Artist

Green On Red

Genre: Alt / Indie ,Paisley Underground ,American Underground ,Roots Rock ,Neo-Psychedelia ,Americana ,Alternative Pop/Rock
Origin: U.S.A
Active: 1980 - 1992,2005 - 2006
Listen on Coda
Despite reservations about the paisley underground label, Green on Red confined their use of 1960s psychedelic textures to the initial EP alone, thereafter shifting toward a boozy, all-American approach. Observers later viewed the band as precursors to the No Depression style later developed by Wilco and Son Volt. In Tucson, AZ, during 1979, singer-songwriter Dan Stuart, keyboardist Chris Cacavas, and bassist Jack Waterson assembled their first ensemble. Following the move to L.A., Alex MacNicol came aboard on drums, enabling the group to issue its debut EP on Steve Wynn's Down There imprint in 1982. The 1983 Slash full-length Gravity Talks marked the decisive turn away from psychedelic experimentation. With guitarist Chuck Prophet added by the time of 1985's Gas Food Lodging, the quartet garnered strong critical notice, although its largest commercial impact occurred abroad upon the Polygram release of No Free Lunch that same year. During the interim, Stuart joined Steve Wynn and several band associates in the Danny & Dusty side project, where he could indulge his "drunken bum" image.

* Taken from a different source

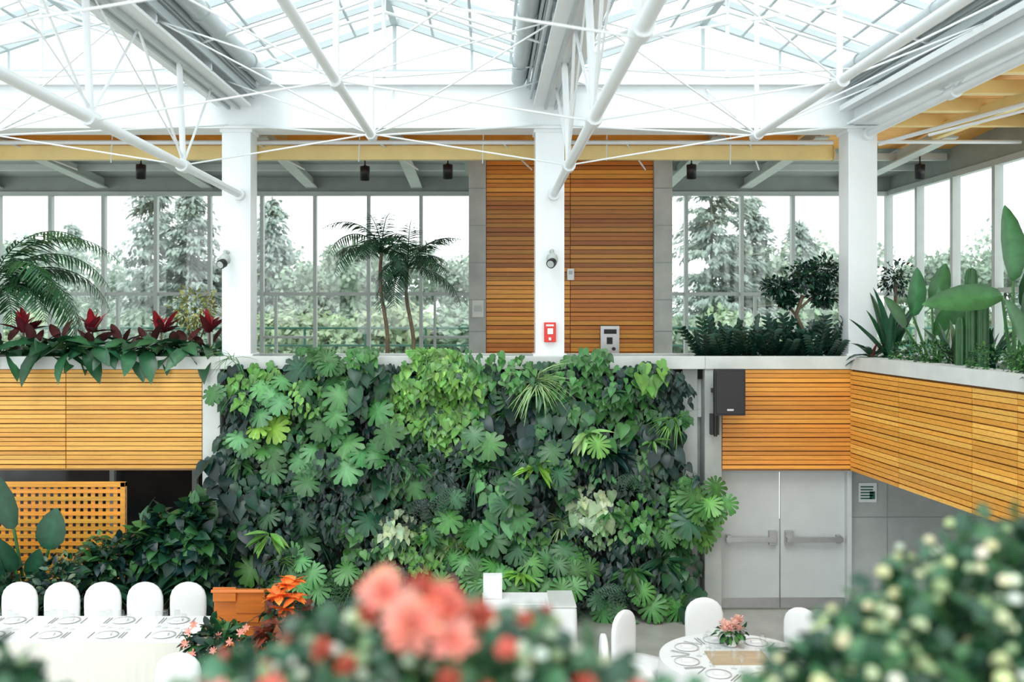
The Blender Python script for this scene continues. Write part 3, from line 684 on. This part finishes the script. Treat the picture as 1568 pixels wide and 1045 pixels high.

On the Mercury albums The Killer Inside Me (1987) and Here Come the Snakes (1989), Prophet and Stuart refined their bleak, down-and-out loser blues, yet stateside interest had evaporated by the Mercury release This Time Around in 1989. Cacavas then departed to pursue a steady if underrecognized solo path. Prophet and Stuart located receptive listeners in Europe with Scapegoats (1991, China) and Too Much Fun (1992, Off Beat) before abandoning the intensity of their partnership for calmer pursuits. Stuart settled in Spain while Prophet sustained the solo career begun in 1990, both as a solo performer and with his band the Mission Express, which includes his wife Stephanie Finch on keyboards and vocals. Prophet's subsequent output through the 2000s showed scant resemblance to the loose-limbed sound of Green on Red. He did, however, participate in a short-lived reunion of the band—alongside Stuart, Cacavas, and Waterson—for concerts in 2005-2006. Alex MacNicol passed away in 2004.